Cette note est née d’une coïncidence dont seuls les internets ont le secret : une conversation avec Jérémie sur le cinéma suivie d’un tweet de Fibre Tigre.
Avant l’avènement de la vidéo, le cinéma a longtemps été un format solitaire. Les films ne pouvaient être projetés que dans des salles spéciales. Rares étaient les particuliers qui avaient du matériel de projection à domicile. Les films n’étaient donc écrits que pour être vus dans des contextes bien définis.
Le développement des techniques de diffusion et d’enregistrement ont alimenté la mutation du cinéma au 20e siècle. La télédiffusion a donné une seconde vie aux films tandis que la petite lucarne enfantait ses propres formats : téléfilms, émissions de variété, programmes live. Le magnétoscope a introduit l’enregistrement dans les foyers et la VoD a parachevé la logique de linéarité des contenus (c’est le moment de relire Benjamin).

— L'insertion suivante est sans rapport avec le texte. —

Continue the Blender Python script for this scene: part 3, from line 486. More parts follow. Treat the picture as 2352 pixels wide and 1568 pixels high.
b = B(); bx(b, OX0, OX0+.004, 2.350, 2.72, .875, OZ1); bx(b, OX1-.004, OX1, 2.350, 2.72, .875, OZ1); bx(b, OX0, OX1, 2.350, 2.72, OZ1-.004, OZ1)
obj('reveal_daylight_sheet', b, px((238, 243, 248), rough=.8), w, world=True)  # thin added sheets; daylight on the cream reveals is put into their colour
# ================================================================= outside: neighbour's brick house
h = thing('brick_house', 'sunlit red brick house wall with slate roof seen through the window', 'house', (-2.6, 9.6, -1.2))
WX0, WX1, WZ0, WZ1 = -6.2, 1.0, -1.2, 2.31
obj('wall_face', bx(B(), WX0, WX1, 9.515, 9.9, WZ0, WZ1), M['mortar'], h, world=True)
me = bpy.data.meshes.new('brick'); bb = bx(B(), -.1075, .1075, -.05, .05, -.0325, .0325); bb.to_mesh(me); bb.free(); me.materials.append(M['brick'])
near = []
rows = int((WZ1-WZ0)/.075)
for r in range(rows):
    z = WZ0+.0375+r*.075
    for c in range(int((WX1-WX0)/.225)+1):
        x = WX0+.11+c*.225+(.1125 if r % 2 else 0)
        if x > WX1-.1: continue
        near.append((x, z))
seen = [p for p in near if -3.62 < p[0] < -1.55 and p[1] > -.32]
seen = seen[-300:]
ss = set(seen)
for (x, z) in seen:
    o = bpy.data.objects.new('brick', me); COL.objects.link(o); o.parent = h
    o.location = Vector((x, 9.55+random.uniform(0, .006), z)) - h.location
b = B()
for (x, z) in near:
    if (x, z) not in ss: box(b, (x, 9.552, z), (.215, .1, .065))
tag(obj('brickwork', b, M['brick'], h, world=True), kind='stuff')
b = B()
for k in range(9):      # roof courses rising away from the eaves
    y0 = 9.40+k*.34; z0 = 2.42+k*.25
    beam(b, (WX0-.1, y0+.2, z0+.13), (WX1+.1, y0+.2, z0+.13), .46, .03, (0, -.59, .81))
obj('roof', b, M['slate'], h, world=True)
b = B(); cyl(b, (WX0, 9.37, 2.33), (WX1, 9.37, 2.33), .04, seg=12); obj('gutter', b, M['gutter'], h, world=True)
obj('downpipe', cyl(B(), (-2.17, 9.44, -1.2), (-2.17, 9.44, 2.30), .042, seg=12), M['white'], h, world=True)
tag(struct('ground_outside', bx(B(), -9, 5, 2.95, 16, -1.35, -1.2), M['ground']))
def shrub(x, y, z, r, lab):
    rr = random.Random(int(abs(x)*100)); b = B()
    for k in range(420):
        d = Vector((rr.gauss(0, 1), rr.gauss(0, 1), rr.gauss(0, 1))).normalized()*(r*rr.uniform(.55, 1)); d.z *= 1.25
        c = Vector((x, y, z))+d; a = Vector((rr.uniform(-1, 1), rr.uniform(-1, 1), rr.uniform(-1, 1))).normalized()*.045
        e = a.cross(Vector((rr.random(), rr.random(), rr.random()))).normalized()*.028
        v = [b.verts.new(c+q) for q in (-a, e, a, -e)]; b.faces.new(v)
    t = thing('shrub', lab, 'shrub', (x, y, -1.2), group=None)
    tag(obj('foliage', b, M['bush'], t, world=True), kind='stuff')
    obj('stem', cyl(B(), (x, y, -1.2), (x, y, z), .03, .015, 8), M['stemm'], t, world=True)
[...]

Chacune de ces innovations ont modifié le statut initial du cinéma, le faisant passer d’un produit fermé à un produit ouvert. Aujourd’hui, un film c’est :
- En amont : des annonces de casting, des fuites, des acteurs/réalisateurs qui tweetent, des trailers, des road shows d’avant-premières, des tonnes d’interviews, des pré-ventes…

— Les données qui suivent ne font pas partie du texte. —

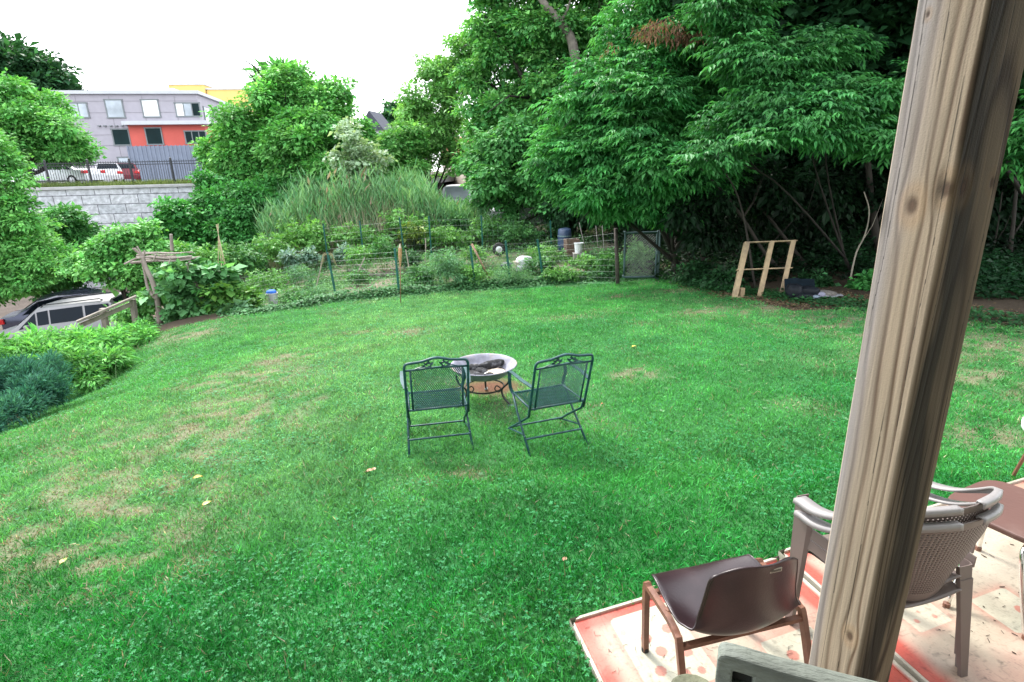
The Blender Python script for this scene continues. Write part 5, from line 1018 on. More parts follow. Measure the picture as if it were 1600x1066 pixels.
# ------------------------------------------------------------------ timber post with grain and knots
def wood_post():
    S = .14; mid = A(.873, 1.14); e1 = A(.94, .341); e2 = A(-.341, .94); cen = mid+e1*S/2+e2*S/2; zb, zt = .70, 3.6
    # perimeter, corner rounded; faces: front (along e1, facing the camera), left (along e2), back, right
    per = []; rc = .006; nfa = 96
    def side(a, b, fid, t0, t1):
        for t in np.linspace(0, 1, nfa): per.append((a[0]*(1-t)+b[0]*t, a[1]*(1-t)+b[1]*t, fid, t0+(t1-t0)*t))
    k = S/2; q = k-rc
    side((q, -k), (-q, -k), 0, rc/S, 1-rc/S); side((-k, -q), (-k, q), 1, rc/S, 1-rc/S); side((-q, k), (q, k), 2, rc/S, 1-rc/S); side((k, q), (k, -q), 3, rc/S, 1-rc/S)
    per = np.array(per); zs = np.arange(zb, zt, .0035); n1 = len(per); n2 = len(zs)
    Zz = np.repeat(zs, n1); PX = np.tile(per[:, 0], n2); PY = np.tile(per[:, 1], n2); fid = np.tile(per[:, 2], n2).astype(int); a = np.tile(per[:, 3], n2)*S
    col_ = np.zeros((n1*n2, 3)); disp = np.zeros(n1*n2)
    def zat(u, v, D): return P(u, v, D=D)[2]
    kn = {1: [(.074, zat(1430, 322, 1.20), .0135), (.012, zat(1480, 296, 1.15), .012), (.11, zat(1450, 22, 1.24), .004), (.035, zat(1345, 470, 1.16)-.9, .01)],
          0: [(S-.03, zat(1508, 292, 1.15), .013), (S-.115, zat(1565, 285, 1.18), .008), (.04, 3.3, .012), (.06, 1.0, .014)], 2: [(.07, 1.6, .014)], 3: [(.07, 2.2, .014), (.04, 1.2, .01)]}
    for f in range(4):
        i = fid == f; aa = a[i]; zz = Zz[i]; pp = np.stack([aa, zz, np.full(aa.shape, f*7.0)], -1)
        w = (fbm(pp*A(3, .7, 1), 2.0, 13+f, 2)-.5)*.05+(fbm(pp*A(1, .25, 1), 10, 3+f, 2)-.5)*.02
        g = aa+w; kd = np.full(aa.shape, 9.0); ang = np.zeros(aa.shape)
        for (ka, kz, kr) in kn[f]:
            dx = aa-ka; dz = (zz-kz)*.42; r2 = dx*dx+dz*dz; R2 = (kr*1.7)**2
            g = g-dx*np.clip(R2/(r2+R2*.35), 0, 1.2)*np.exp(-r2/(kr*5)**2); d_ = np.sqrt(r2)/kr; kd = np.minimum(kd, np.hypot(dx, (zz-kz)*.62)/kr)
        # early/late wood bands of uneven width
        ph = g*(225 if f in (1, 3) else 300)+3.0*fbm(np.stack([g*20, zz*.3, np.full(g.shape, f*3.)], -1), 1.0, 4, 2)*2
        if f == 0:    # cathedral figure
            ph = 190*np.sqrt((aa-.085)**2*2.2+((zz-1.55)*.11)**2*(1+.4*np.sin(zz*2)))+g*110+1.6*fbm(pp*A(8, 1.2, 1), 2, 9, 2)
        band = (.5+.5*np.sin(ph))**4; fine = fbm(np.stack([aa*260, zz*7, pp[:, 2]], -1), 1, 2, 3)
        if f == 1: ea, la = A(.28, .22, .16), A(.105, .068, .044)
        elif f == 0: ea, la = A(.17, .125, .085), A(.05, .03, .019)  # shade on the camera side put into a darker base tone
        else: ea, la = A(.40, .31, .22), A(.2, .13, .08)
        bw = (band*(.45+.9*fbm(pp*A(1, .3, 1), 14, 77, 2)))[:, None]; bw = np.clip(bw, 0, 1); c = ea*(1-bw)+la*bw; c = c*(.68+.64*fine)[:, None]
        gs = fbm(pp*A(2.2, .8, 1), 3, 31+f, 3)
        if f == 1:   # sun-greyed strip along the outer edge
            gr = np.clip(sstep(.05, .14, aa+.03*(gs-.5)*2)*sstep(1.2, 2.4, zz)*1.0+sstep(.095, .14, aa)*.6, 0, .85)*(.6+.6*gs); gr = np.clip(gr, 0, .9)
            c = c*(1-gr[:, None])+(A(.30, .275, .28)*(.88+.2*fine)[:, None])*gr[:, None]
        if f == 0:   # dark stain running down the face, widened to deepen its shaded tone
            run = fbm(np.stack([aa*22, zz*1.1, pp[:, 2]*0+2], -1), 1, 55, 3); mid_ = np.exp(-((aa-.095-.018*np.sin(zz*3.1)-.012*np.sin(zz*7.7))/.036)**2)
            st = np.clip(sstep(.42, .62, run+.22*mid_+.25*(fbm(pp*A(1, .12, 1), 40, 71, 2)-.5))*(.3+mid_*.8), 0, .9); c = c*(1-st[:, None])+A(.012, .009, .007)*st[:, None]
        dk = np.exp(-(kd/1.0)**4); ring = .5+.5*np.sin(kd*9); c = c*(1-dk[:, None]*.86)+A(.06, .028, .016)*(.6+.5*ring)[:, None]*dk[:, None]*.86
        hal = np.exp(-((kd-1.6)/.8)**2)*.35; c = c*(1-hal[:, None])+A(.30, .18, .09)*hal[:, None]*(1 if f == 1 else .5)
        if f == 1:
            bl = np.exp(-(((aa-.135)/.012)**2+((zz-kn[1][0][1]+.03)/.04)**2))+.9*np.exp(-(((aa-.028)/.012)**2+((zz-kn[1][1][1]-.0)/.045)**2)); c = c*(1-np.clip(bl*.7*(.5+gs), 0, .8))[:, None]
        # drying cracks
        for (ca0, z0_, z1_, wv) in ((.052, 1.0, 1.9, .002), (.118, 2.0, 3.1, .0025), (.072, 2.5, 3.3, .0015), (.018, 1.5, 2.6, .0015), (.1, 1.0, 1.5, .0015)):
            wob = .0015*np.sin(zz*5+ca0*90); cr_ = (np.abs(aa-ca0-wob-.004*(noise(np.stack([zz*4, aa*0+ca0*50], -1), 1)-.5)*3) < .0006+.0006*noise(np.stack([zz*9, aa*0+3], -1), 1))*sstep(z0_, z0_+.1, zz)*sstep(z1_, z1_-.1, zz); c = c*(1-.72*cr_)[:, None]
        col_[i] = c; disp[i] = -band*.0007-dk*.001+fine*.0006
    nrm_ = np.zeros((n1*n2, 2)); nrm_[fid == 0] = (0, -1); nrm_[fid == 1] = (-1, 0); nrm_[fid == 2] = (0, 1); nrm_[fid == 3] = (1, 0)
    PX = PX+nrm_[:, 0]*disp; PY = PY+nrm_[:, 1]*disp
    V = np.stack([PX*e1[0]+PY*e2[0], PX*e1[1]+PY*e2[1], Zz-zb], -1)
    idx = np.arange(n1*n2).reshape(n2, n1); nx_ = np.roll(idx, -1, 1); F = np.stack([idx[:-1], nx_[:-1], nx_[1:], idx[1:]], -1).reshape(-1, 4)[:, ::-1]
    o = fast('timber_post', V, F, colmat('post_wood', .72, .12, 300, .25, .05, 300), col=col_, smooth=True, loc=(cen[0], cen[1], zb))
    tag(o, 'thick square timber post with knots and a dark streaked side', 'post')
wood_post()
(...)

- Pendant : des opérations marketing à l’entrée des salles, parfois dans les salles, des animations, de la communication sur le box-office…
- Après : la sortie en VoD, puis en DVD, les diffusions sur les chaines, payantes, puis gratuites, puis les rediffusions, les bonus DVD, les versions uncut, les prequels, les sequels, les 25 remises de prix, les resorties en salle, le merchandising, les ARG, les jeux vidéo, le transmedia (qui commence même parfois avant la sortie du film)…
Attention : chaque film ne bénéficie pas d’un traitement de luxe. Le cinéma étant un produit comme les autres, les productions bénéficient de moyens de promotion adaptés à leurs ambitions : les blockbusters en grandes pompes, les petits films de manière plus discrète.
Pourtant, malgré un siècle d’innovation et de création de valeur périphérique, les films sont encore majoritairement produits pour être vus une fois. Les occasions de revoir un film confirment ce constat : les niveaux de lecture complémentaires, les easter eggs ou les découvertes sont rares.
Que déduire de ces observations pour les marques?
Comme les films au cinéma, il y a deux grandes catégories de produits/services. Ceux qu’on va voir le vendredi soir un peu crevé et ceux qu’on attend, qu’on voit au cinéma, puis en VoD, puis en blu-ray et dont on achète les figurines.
Pour un produit comme pour un film, la qualité est un pré-requis indispensable mais n’est qu’un point de départ pour créer de la valeur périphérique avant, pendant et après. Si les succès ne s’expliquent pas par l’armada marketing, cette dernière saura en cas de succès tirer le meilleur de vos productions.
Le marketing est un moyen, jamais une fin.